Further, as shown in FIG. 8A, the voltage of the substrate W may change according to the change of the waveform.

For example, as shown in FIG. 8B, in the first segment {circle around (1)}, the voltage of the substrate W may have a constant positive value. Further, in the second segment {circle around (2)}, the voltage of the substrate W may have a negative value. Further, when the gradient of the slope is adjusted in the second segment {circle around (2)}, the voltage of the substrate W may maintain an approximately constant negative value.

Meanwhile, in the first segment {circle around (1)}, electrons are attracted to and charged on the substrate W as shown in FIG. 8C. Then, in the second segment {circle around (2)}, positive ions are attracted and charged as shown in FIG. 8D.

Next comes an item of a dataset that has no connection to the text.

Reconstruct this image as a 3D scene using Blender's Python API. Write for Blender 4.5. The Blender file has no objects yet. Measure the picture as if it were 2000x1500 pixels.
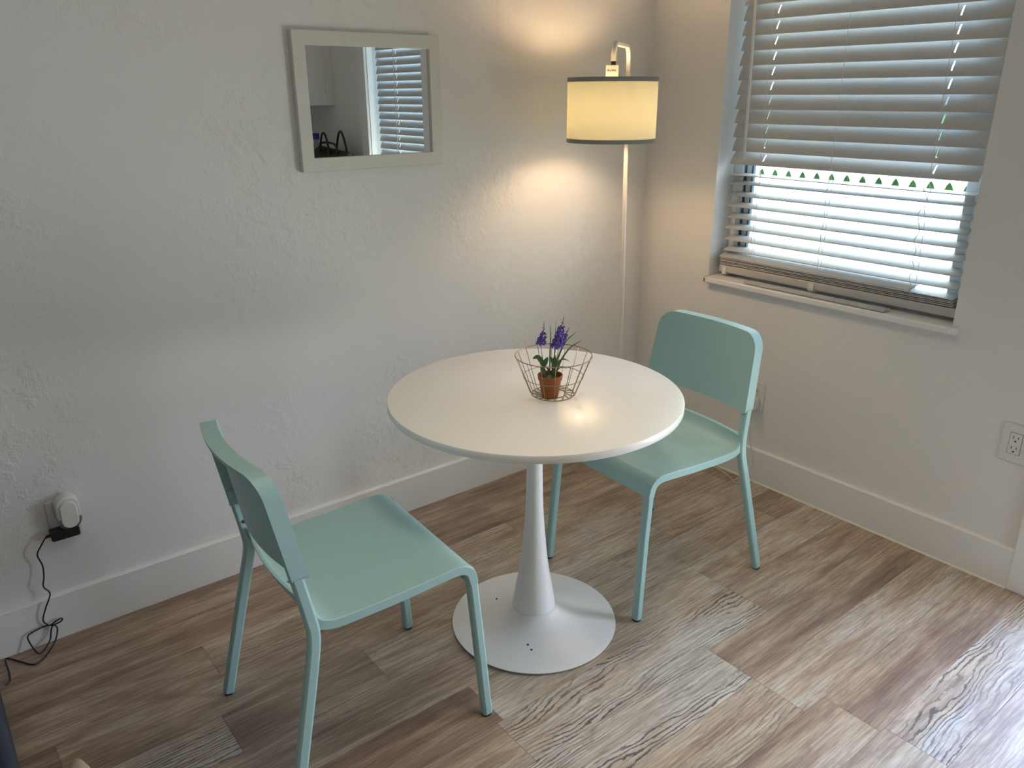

Meanwhile, the ion energy distribution function (IEDF) of the ions shown in FIG. 9A may be shifted by adjusting the predetermined positive value (V₁) in the first segment {circle around (1)}. For example, by increasing the predetermined positive value (V₁) in the first segment {circle around (1)} along the arrow, the ion energy distribution function (IEDF) of the ions as shown in FIG. 9A may be shifted to the right to represent the higher energy.

Meanwhile, when the gradient of the slope is changed in the second segment {circle around (2)}, a negative value of the voltage at the substrate W may be changed, as shown in FIG. 8B.

Further, when a value of the gradient (dV/dt) of the slope is increased in the direction of the arrow as shown in FIG. 8A in the second segment {circle around (2)}, the amount or degree of energy concentration may be adjusted by making a top portion of the ion energy distribution function (IEDF) of the ions have a more pointed (sharp) shape, as shown in FIG. 9B.

Moreover, by increasing or decreasing the gradient of the slope, or by changing the gradient of the slope to have the positive value, in this case, the negative value of the voltage of the substrate W may be changed, and further, the voltage of the substrate W may be changed to a value having a uniform gradient rather than the constant negative value.

Meanwhile, FIGS. 10A to 10C are graphs illustrating various properties of the amorphous carbon layer when the amorphous carbon layer is deposited by the embodiment according to FIGS. 7A and 7B.

FIG. 10A shows a G-peak position and an I(D)/I(G) value of the amorphous carbon layer, FIG. 10B shows an H content (at %) and a FWHM (G) of the amorphous carbon layer, and FIG. 10C shows a density (g/cm³) and an RI value of the amorphous carbon layer. In each of the graphs of FIGS. 10A to 10C, the horizontal axis shows the voltage value supplied by the bias power source 334.

As shown in FIGS. 10A to 10C, it can be observed that when the voltage increases, the density (g/cm³) and the RI value of the amorphous carbon layer increase. Further, it can be observed that when the voltage increases, the G-peak position and I(D)/I(G) value of the amorphous carbon layer increase. Moreover, it can be observed that when the voltage increases, the FWHM (G) of the amorphous carbon layer increases, while the H content (at %) decreases.

The substrate processing method according to the present invention has the technical advantages as follows.

According to the present invention having the configuration described above, the particles in the chamber can be suppressed as much as possible when the hard mask thin film comprising the amorphous carbon layer is deposited on the substrate using the low temperature process.

Although a number of examples have been described, it should be understood that other modifications and implementations can be devised by those skilled in the art that will fall within the spirit and scope of the principles of the present invention. More particularly, various variations and modifications in the structure or the configuration are possible within the scope of the disclosure, the drawings, and the appended claims. In addition to variations and modifications in the configuration, alternative uses will also be apparent to those skilled in the art.